- _Directions_
In the records below, begin at the line that has "Model this scene" and stop after the line that has "COL = scn.collection"; quote those lines verbatim and nothing more.

- _Material for the task_
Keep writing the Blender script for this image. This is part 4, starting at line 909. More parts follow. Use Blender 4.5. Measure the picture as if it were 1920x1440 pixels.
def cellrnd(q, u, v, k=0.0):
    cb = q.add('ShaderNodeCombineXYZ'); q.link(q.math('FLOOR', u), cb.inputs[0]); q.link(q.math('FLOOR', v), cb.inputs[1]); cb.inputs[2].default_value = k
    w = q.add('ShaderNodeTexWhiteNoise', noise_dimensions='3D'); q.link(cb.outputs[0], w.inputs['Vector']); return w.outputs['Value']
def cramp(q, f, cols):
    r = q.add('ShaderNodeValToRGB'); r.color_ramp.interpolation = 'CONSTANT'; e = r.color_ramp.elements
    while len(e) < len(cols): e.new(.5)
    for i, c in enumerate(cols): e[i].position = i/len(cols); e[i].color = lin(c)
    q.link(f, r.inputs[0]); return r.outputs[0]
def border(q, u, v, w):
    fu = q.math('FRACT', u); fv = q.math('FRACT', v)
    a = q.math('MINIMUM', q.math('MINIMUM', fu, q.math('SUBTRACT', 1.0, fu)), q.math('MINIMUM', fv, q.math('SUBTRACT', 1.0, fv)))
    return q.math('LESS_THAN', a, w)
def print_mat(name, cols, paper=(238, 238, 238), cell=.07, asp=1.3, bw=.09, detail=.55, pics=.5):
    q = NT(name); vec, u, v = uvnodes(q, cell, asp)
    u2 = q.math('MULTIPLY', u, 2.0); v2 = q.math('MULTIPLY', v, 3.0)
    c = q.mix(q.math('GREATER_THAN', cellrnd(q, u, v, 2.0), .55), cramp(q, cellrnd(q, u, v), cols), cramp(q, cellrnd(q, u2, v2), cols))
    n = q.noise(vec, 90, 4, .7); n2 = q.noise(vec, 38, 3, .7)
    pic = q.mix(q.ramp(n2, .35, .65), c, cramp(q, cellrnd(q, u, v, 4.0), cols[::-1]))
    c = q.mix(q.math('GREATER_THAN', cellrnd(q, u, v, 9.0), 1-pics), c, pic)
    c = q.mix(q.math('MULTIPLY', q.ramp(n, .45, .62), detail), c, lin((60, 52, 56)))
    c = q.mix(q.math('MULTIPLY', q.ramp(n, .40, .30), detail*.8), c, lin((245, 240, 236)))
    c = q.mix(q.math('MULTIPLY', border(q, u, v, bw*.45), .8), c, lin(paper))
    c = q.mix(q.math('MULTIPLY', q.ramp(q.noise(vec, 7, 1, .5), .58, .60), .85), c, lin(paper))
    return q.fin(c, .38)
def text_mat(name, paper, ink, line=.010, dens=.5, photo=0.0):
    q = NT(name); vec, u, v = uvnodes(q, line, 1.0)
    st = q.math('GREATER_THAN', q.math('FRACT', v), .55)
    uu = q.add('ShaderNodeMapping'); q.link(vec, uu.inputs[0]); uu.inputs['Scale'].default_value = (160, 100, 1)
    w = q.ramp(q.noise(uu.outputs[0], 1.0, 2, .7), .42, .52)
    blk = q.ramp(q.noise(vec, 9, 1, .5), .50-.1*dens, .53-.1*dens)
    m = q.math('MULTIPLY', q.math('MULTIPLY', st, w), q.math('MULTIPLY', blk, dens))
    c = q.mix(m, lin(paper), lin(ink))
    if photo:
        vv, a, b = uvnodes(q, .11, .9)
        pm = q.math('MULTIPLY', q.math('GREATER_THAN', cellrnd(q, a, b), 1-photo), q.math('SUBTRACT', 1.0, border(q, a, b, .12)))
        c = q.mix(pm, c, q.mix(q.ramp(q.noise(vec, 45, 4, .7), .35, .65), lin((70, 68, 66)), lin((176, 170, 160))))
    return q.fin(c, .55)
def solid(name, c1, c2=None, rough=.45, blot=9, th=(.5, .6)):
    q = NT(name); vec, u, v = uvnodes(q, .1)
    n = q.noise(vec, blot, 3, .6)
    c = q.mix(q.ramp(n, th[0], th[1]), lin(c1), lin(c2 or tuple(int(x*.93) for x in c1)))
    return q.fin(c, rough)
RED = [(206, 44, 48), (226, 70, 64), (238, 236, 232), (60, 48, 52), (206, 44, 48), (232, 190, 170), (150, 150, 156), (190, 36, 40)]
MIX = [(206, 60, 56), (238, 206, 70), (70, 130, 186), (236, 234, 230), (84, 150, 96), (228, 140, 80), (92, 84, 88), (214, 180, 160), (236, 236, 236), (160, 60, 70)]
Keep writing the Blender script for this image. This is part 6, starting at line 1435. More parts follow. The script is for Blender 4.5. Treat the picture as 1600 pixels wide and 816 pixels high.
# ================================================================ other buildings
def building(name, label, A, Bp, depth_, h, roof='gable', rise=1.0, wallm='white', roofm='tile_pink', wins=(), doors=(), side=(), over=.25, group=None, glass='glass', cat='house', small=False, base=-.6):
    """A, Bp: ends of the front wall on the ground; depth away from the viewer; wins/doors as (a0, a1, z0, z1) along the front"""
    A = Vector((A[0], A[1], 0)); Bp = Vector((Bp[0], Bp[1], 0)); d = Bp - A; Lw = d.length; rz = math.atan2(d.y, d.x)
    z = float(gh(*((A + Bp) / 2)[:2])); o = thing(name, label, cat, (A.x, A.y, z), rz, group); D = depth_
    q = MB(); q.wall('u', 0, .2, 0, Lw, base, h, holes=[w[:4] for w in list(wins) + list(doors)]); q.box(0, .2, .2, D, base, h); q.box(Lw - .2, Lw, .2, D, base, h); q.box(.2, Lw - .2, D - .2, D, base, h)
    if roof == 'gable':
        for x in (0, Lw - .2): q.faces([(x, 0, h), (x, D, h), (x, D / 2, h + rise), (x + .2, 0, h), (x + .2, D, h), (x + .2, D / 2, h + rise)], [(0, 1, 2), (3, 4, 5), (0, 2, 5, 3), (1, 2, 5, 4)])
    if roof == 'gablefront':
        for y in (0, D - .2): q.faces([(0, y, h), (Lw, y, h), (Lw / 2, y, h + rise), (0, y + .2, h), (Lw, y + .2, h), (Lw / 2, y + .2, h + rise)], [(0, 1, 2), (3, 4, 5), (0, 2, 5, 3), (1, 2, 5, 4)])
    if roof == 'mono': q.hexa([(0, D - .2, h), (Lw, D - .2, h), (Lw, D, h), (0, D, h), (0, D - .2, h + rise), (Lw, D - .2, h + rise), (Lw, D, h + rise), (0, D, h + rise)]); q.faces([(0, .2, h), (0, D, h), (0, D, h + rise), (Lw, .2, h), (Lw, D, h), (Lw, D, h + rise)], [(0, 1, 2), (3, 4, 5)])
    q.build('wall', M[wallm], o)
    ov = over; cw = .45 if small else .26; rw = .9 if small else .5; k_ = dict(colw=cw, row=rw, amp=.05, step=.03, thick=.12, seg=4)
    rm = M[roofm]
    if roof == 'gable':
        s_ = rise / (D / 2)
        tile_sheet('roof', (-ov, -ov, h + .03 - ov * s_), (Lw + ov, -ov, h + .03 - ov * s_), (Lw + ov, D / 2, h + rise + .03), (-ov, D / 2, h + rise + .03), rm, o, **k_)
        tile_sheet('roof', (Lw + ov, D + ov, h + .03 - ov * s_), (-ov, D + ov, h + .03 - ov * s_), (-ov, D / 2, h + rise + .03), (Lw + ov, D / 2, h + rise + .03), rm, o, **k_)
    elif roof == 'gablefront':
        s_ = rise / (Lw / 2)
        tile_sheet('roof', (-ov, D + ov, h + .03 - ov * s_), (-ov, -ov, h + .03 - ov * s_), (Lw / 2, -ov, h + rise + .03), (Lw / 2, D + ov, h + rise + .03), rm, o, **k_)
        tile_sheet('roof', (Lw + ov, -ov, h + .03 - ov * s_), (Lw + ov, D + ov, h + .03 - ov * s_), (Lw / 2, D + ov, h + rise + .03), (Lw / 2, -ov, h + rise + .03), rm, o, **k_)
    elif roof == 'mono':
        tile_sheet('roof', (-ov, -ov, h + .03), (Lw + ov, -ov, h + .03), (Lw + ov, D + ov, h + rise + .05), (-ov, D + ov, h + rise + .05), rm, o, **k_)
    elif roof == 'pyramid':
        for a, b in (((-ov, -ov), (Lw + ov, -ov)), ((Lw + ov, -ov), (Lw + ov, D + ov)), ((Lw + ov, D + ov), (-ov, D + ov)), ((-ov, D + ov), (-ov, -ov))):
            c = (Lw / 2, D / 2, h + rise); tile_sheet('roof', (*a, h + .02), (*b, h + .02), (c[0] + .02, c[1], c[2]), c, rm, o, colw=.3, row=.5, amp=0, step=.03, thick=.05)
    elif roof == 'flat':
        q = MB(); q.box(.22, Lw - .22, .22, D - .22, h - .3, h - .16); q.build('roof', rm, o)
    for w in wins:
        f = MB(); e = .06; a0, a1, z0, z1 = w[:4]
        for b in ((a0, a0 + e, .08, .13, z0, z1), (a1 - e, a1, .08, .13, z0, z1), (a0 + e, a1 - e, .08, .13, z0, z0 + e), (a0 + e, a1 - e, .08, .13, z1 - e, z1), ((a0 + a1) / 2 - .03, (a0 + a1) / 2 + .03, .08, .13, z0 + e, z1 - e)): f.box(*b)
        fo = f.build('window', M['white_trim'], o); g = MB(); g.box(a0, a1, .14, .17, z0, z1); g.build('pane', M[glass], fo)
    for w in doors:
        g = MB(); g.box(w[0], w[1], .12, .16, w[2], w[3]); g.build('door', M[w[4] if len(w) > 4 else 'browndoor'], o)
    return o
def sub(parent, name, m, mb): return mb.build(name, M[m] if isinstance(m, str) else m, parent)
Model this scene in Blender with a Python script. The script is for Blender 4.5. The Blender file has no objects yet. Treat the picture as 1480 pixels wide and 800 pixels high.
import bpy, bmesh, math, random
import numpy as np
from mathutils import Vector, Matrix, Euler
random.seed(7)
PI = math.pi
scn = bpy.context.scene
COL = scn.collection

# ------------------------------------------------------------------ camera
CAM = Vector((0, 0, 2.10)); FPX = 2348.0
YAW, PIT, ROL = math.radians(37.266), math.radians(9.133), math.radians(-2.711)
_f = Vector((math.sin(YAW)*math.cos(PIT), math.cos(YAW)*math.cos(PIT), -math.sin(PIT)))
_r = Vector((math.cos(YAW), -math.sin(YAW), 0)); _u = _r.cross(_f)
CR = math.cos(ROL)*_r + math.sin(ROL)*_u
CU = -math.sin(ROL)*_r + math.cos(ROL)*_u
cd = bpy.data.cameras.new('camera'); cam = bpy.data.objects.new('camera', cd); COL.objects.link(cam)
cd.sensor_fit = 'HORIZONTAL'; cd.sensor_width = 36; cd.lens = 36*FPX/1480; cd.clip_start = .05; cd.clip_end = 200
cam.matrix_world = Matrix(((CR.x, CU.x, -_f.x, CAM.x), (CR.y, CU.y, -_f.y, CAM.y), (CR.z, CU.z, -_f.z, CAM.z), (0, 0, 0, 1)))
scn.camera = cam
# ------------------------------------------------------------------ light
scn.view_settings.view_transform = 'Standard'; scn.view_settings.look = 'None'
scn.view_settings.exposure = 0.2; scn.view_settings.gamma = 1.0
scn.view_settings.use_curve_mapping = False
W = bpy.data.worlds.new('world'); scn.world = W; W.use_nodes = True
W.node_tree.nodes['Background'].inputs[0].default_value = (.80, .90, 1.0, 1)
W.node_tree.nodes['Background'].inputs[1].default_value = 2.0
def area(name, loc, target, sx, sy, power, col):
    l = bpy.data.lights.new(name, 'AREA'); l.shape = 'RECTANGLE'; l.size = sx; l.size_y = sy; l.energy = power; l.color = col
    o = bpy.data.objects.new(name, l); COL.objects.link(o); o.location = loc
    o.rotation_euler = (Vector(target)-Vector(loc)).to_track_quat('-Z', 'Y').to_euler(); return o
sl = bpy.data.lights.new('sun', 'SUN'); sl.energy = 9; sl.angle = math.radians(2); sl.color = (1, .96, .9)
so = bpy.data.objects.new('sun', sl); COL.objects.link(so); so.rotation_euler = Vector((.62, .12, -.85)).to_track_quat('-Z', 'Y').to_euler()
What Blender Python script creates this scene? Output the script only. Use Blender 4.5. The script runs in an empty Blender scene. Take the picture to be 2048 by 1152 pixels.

- _Response for this exercise_
Model this scene in Blender with a Python script. The script is for Blender 4.5. The Blender file has no objects yet. Treat the picture as 1480 pixels wide and 800 pixels high.
import bpy, bmesh, math, random
import numpy as np
from mathutils import Vector, Matrix, Euler
random.seed(7)
PI = math.pi
scn = bpy.context.scene
COL = scn.collection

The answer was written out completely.